### Direction
Without the pictures, reproduce the records that follow exactly.
** Start Task inputs **
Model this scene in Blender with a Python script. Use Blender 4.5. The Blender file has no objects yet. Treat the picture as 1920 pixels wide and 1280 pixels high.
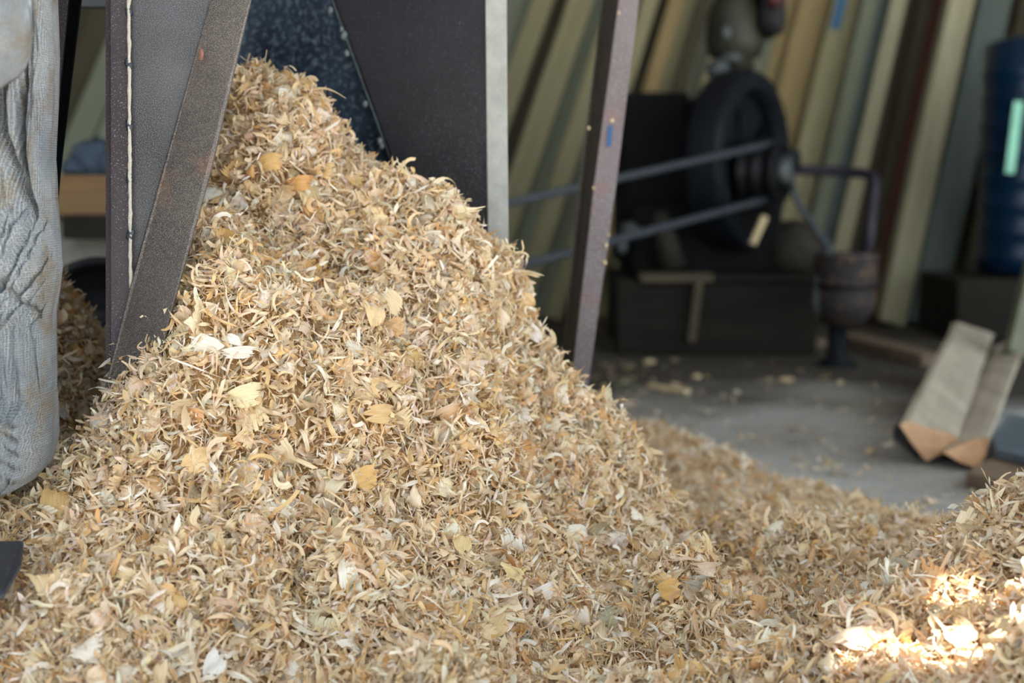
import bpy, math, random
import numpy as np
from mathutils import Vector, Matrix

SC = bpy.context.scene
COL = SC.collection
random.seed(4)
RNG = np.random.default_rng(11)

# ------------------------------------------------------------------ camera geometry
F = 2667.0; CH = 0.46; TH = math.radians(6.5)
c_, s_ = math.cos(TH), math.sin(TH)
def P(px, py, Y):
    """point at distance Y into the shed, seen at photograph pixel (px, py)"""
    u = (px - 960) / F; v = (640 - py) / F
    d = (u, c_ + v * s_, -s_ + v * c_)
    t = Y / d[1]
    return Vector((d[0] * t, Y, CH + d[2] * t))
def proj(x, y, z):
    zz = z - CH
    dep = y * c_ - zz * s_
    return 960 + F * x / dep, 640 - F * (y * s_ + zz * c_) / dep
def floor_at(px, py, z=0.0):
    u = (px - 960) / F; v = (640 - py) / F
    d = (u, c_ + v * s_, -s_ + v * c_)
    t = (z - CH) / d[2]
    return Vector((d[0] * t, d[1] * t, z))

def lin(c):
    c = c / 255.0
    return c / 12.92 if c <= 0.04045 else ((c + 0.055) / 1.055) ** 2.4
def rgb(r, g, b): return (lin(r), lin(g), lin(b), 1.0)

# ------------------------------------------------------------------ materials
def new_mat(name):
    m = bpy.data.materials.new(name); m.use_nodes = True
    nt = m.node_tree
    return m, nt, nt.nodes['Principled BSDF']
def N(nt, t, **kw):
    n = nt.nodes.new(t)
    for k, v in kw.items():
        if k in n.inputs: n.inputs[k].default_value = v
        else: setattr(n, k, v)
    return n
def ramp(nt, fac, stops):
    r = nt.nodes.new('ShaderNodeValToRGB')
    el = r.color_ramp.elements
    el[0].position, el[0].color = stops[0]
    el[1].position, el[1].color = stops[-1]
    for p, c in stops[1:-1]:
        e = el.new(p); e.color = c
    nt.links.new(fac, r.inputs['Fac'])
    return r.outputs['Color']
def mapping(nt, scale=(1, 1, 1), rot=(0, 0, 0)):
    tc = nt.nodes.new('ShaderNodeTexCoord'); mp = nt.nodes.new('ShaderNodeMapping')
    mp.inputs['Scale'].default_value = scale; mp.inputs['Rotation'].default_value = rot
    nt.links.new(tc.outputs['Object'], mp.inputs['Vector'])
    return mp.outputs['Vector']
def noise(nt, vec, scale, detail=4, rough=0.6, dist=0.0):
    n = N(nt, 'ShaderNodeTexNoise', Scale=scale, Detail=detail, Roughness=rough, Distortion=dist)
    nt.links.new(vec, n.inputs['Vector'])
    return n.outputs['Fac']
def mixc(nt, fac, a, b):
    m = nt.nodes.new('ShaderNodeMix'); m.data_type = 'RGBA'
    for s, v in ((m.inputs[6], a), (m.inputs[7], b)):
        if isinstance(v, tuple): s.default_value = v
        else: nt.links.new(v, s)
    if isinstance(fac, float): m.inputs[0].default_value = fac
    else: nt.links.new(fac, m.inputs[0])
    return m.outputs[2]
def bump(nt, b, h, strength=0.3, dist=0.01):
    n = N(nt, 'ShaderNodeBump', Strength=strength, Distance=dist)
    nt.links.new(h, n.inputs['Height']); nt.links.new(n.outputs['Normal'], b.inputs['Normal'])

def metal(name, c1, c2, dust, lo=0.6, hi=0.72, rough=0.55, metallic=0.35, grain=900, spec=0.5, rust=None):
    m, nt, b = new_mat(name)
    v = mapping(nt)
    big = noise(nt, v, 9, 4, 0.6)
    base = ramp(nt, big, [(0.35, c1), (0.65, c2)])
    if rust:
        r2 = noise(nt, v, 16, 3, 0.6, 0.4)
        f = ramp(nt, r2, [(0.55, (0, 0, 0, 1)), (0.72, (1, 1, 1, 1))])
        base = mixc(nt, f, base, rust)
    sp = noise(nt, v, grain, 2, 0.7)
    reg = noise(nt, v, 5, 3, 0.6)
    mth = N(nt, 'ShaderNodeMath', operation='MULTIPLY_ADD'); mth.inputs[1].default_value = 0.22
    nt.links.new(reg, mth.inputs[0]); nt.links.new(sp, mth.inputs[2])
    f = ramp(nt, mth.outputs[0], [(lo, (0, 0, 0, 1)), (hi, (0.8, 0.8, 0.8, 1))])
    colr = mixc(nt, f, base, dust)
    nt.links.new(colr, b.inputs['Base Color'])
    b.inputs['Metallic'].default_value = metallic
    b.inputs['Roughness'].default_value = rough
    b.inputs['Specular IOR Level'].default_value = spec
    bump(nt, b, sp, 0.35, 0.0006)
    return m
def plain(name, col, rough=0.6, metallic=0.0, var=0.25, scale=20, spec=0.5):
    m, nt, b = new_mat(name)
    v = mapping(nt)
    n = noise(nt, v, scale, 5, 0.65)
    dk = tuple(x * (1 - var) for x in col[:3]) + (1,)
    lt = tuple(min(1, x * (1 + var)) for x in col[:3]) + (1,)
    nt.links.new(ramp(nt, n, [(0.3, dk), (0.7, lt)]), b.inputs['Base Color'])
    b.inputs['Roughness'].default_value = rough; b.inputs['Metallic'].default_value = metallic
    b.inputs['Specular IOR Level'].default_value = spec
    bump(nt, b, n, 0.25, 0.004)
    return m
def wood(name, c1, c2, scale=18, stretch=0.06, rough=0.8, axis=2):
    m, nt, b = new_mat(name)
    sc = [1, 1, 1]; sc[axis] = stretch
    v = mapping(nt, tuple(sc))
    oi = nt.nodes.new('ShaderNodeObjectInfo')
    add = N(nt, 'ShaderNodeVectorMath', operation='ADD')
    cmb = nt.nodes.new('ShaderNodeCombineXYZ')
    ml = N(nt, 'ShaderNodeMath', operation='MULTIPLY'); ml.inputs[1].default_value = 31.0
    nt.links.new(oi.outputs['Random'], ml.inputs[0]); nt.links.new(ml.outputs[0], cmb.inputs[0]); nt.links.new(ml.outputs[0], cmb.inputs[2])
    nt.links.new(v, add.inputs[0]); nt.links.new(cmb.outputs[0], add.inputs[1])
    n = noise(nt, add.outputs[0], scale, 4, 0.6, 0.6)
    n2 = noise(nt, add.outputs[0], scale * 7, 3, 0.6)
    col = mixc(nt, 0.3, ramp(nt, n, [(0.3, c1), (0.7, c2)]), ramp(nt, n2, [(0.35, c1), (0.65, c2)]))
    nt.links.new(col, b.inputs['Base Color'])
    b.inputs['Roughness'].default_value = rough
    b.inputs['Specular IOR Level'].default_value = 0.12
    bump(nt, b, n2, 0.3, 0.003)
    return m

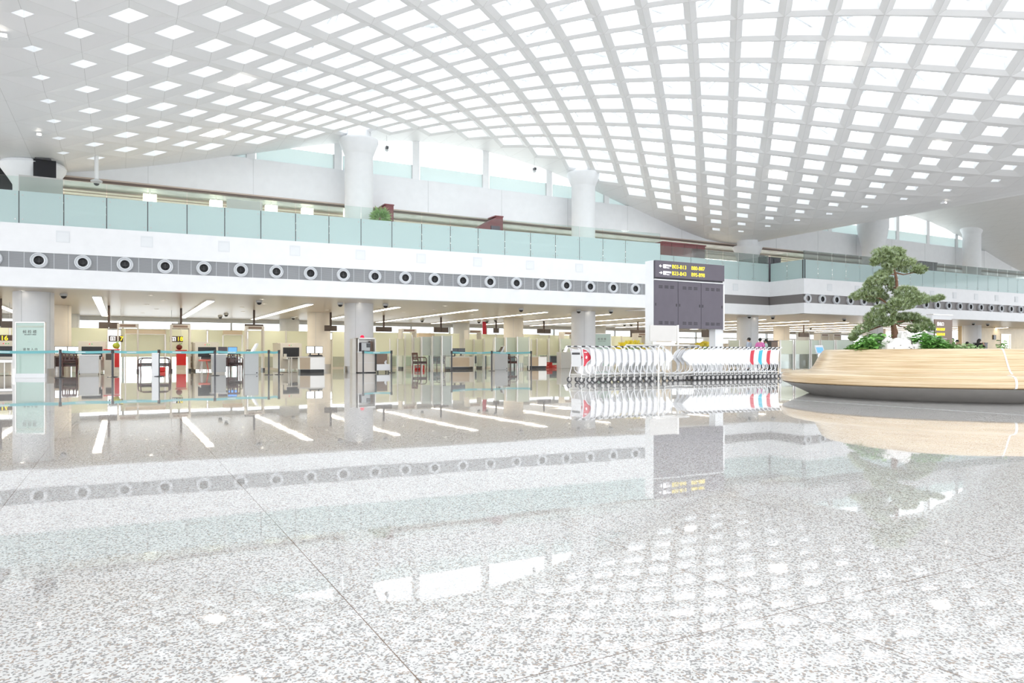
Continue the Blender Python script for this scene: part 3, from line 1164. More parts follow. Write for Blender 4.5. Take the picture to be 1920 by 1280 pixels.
** End Task inputs **
### Finished task
Model this scene in Blender with a Python script. Use Blender 4.5. The Blender file has no objects yet. Treat the picture as 1920 pixels wide and 1280 pixels high.
import bpy, math, random
import numpy as np
from mathutils import Vector, Matrix

SC = bpy.context.scene
COL = SC.collection
random.seed(4)
RNG = np.random.default_rng(11)

# ------------------------------------------------------------------ camera geometry
F = 2667.0; CH = 0.46; TH = math.radians(6.5)
c_, s_ = math.cos(TH), math.sin(TH)
def P(px, py, Y):
    """point at distance Y into the shed, seen at photograph pixel (px, py)"""
    u = (px - 960) / F; v = (640 - py) / F
    d = (u, c_ + v * s_, -s_ + v * c_)
    t = Y / d[1]
    return Vector((d[0] * t, Y, CH + d[2] * t))
def proj(x, y, z):
    zz = z - CH
    dep = y * c_ - zz * s_
    return 960 + F * x / dep, 640 - F * (y * s_ + zz * c_) / dep
def floor_at(px, py, z=0.0):
    u = (px - 960) / F; v = (640 - py) / F
    d = (u, c_ + v * s_, -s_ + v * c_)
    t = (z - CH) / d[2]
    return Vector((d[0] * t, d[1] * t, z))

def lin(c):
    c = c / 255.0
    return c / 12.92 if c <= 0.04045 else ((c + 0.055) / 1.055) ** 2.4
def rgb(r, g, b): return (lin(r), lin(g), lin(b), 1.0)

# ------------------------------------------------------------------ materials
def new_mat(name):
    m = bpy.data.materials.new(name); m.use_nodes = True
    nt = m.node_tree
    return m, nt, nt.nodes['Principled BSDF']
def N(nt, t, **kw):
    n = nt.nodes.new(t)
    for k, v in kw.items():
        if k in n.inputs: n.inputs[k].default_value = v
        else: setattr(n, k, v)
    return n
def ramp(nt, fac, stops):
    r = nt.nodes.new('ShaderNodeValToRGB')
    el = r.color_ramp.elements
    el[0].position, el[0].color = stops[0]
    el[1].position, el[1].color = stops[-1]
    for p, c in stops[1:-1]:
        e = el.new(p); e.color = c
    nt.links.new(fac, r.inputs['Fac'])
    return r.outputs['Color']
def mapping(nt, scale=(1, 1, 1), rot=(0, 0, 0)):
    tc = nt.nodes.new('ShaderNodeTexCoord'); mp = nt.nodes.new('ShaderNodeMapping')
    mp.inputs['Scale'].default_value = scale; mp.inputs['Rotation'].default_value = rot
    nt.links.new(tc.outputs['Object'], mp.inputs['Vector'])
    return mp.outputs['Vector']
def noise(nt, vec, scale, detail=4, rough=0.6, dist=0.0):
    n = N(nt, 'ShaderNodeTexNoise', Scale=scale, Detail=detail, Roughness=rough, Distortion=dist)
    nt.links.new(vec, n.inputs['Vector'])
    return n.outputs['Fac']
def mixc(nt, fac, a, b):
    m = nt.nodes.new('ShaderNodeMix'); m.data_type = 'RGBA'
    for s, v in ((m.inputs[6], a), (m.inputs[7], b)):
        if isinstance(v, tuple): s.default_value = v
        else: nt.links.new(v, s)
    if isinstance(fac, float): m.inputs[0].default_value = fac
    else: nt.links.new(fac, m.inputs[0])
    return m.outputs[2]
def bump(nt, b, h, strength=0.3, dist=0.01):
    n = N(nt, 'ShaderNodeBump', Strength=strength, Distance=dist)
    nt.links.new(h, n.inputs['Height']); nt.links.new(n.outputs['Normal'], b.inputs['Normal'])

def metal(name, c1, c2, dust, lo=0.6, hi=0.72, rough=0.55, metallic=0.35, grain=900, spec=0.5, rust=None):
    m, nt, b = new_mat(name)
    v = mapping(nt)
    big = noise(nt, v, 9, 4, 0.6)
    base = ramp(nt, big, [(0.35, c1), (0.65, c2)])
    if rust:
        r2 = noise(nt, v, 16, 3, 0.6, 0.4)
        f = ramp(nt, r2, [(0.55, (0, 0, 0, 1)), (0.72, (1, 1, 1, 1))])
        base = mixc(nt, f, base, rust)
    sp = noise(nt, v, grain, 2, 0.7)
    reg = noise(nt, v, 5, 3, 0.6)
    mth = N(nt, 'ShaderNodeMath', operation='MULTIPLY_ADD'); mth.inputs[1].default_value = 0.22
    nt.links.new(reg, mth.inputs[0]); nt.links.new(sp, mth.inputs[2])
    f = ramp(nt, mth.outputs[0], [(lo, (0, 0, 0, 1)), (hi, (0.8, 0.8, 0.8, 1))])
    colr = mixc(nt, f, base, dust)
    nt.links.new(colr, b.inputs['Base Color'])
    b.inputs['Metallic'].default_value = metallic
    b.inputs['Roughness'].default_value = rough
    b.inputs['Specular IOR Level'].default_value = spec
    bump(nt, b, sp, 0.35, 0.0006)
    return m
def plain(name, col, rough=0.6, metallic=0.0, var=0.25, scale=20, spec=0.5):
    m, nt, b = new_mat(name)
    v = mapping(nt)
    n = noise(nt, v, scale, 5, 0.65)
    dk = tuple(x * (1 - var) for x in col[:3]) + (1,)
    lt = tuple(min(1, x * (1 + var)) for x in col[:3]) + (1,)
    nt.links.new(ramp(nt, n, [(0.3, dk), (0.7, lt)]), b.inputs['Base Color'])
    b.inputs['Roughness'].default_value = rough; b.inputs['Metallic'].default_value = metallic
    b.inputs['Specular IOR Level'].default_value = spec
    bump(nt, b, n, 0.25, 0.004)
    return m
def wood(name, c1, c2, scale=18, stretch=0.06, rough=0.8, axis=2):
    m, nt, b = new_mat(name)
    sc = [1, 1, 1]; sc[axis] = stretch
    v = mapping(nt, tuple(sc))
    oi = nt.nodes.new('ShaderNodeObjectInfo')
    add = N(nt, 'ShaderNodeVectorMath', operation='ADD')
    cmb = nt.nodes.new('ShaderNodeCombineXYZ')
    ml = N(nt, 'ShaderNodeMath', operation='MULTIPLY'); ml.inputs[1].default_value = 31.0
    nt.links.new(oi.outputs['Random'], ml.inputs[0]); nt.links.new(ml.outputs[0], cmb.inputs[0]); nt.links.new(ml.outputs[0], cmb.inputs[2])
    nt.links.new(v, add.inputs[0]); nt.links.new(cmb.outputs[0], add.inputs[1])
    n = noise(nt, add.outputs[0], scale, 4, 0.6, 0.6)
    n2 = noise(nt, add.outputs[0], scale * 7, 3, 0.6)
    col = mixc(nt, 0.3, ramp(nt, n, [(0.3, c1), (0.7, c2)]), ramp(nt, n2, [(0.35, c1), (0.65, c2)]))
    nt.links.new(col, b.inputs['Base Color'])
    b.inputs['Roughness'].default_value = rough
    b.inputs['Specular IOR Level'].default_value = 0.12
    bump(nt, b, n2, 0.3, 0.003)
    return m

Continue the Blender Python script for this scene: part 3, from line 1164. More parts follow. Write for Blender 4.5. Take the picture to be 1920 by 1280 pixels.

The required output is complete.